Vaggie is absolutely FUCKED here. She's been in this position before, with Lute looming over her spitting vitriolic judgment, Vaggie's blood on the ground. Back then, she couldn't stop Lute from taking away her wings, her eye, her home, and her purpose. But now? She has more than that; she has love, because she has Charlie.
When Lute threatens Charlie, everything changes. Vaggie fucks her up immediately...and shows "mercy" knowing that being forced to live with part of herself gone (her arm was CRUSHED, no way was she getting it back), the shame of defeat, and the knowledge that someone she's been looking down on so completely is responsible for it all is a fate MUCH worse than death for Lute.
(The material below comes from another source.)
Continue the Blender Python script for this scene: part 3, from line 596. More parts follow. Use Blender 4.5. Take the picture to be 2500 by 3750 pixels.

And Charlie? Charlie's insanely powerful but has no clue how to use her power to its full potential because she's never had a reason or desire to fight until now. Even when she's being strangled, when she's pissed-off and vengeful, she can't really tap into that power. But then Adam comes at her dad and is about to catch him off-guard.
He's about to hurt—possibly kill—her dad, who she's finally building a good relationship with; her dad, who just showed up to protect her despite the risk of politically turning this battle from an act of defiance by a willful princess to an act of full-on rebellion by the King of Hell himself. She reacts on instinct to protect her father and stops a hit that destroyed Alastor's shield. And she does it effortlessly.
Carmilla was right. For these ladies, at least, the need to protect someone they love, no matter what kind of love it is, is exactly what rallies them to come at enemies who were just kicking their asses and absolutely dominate.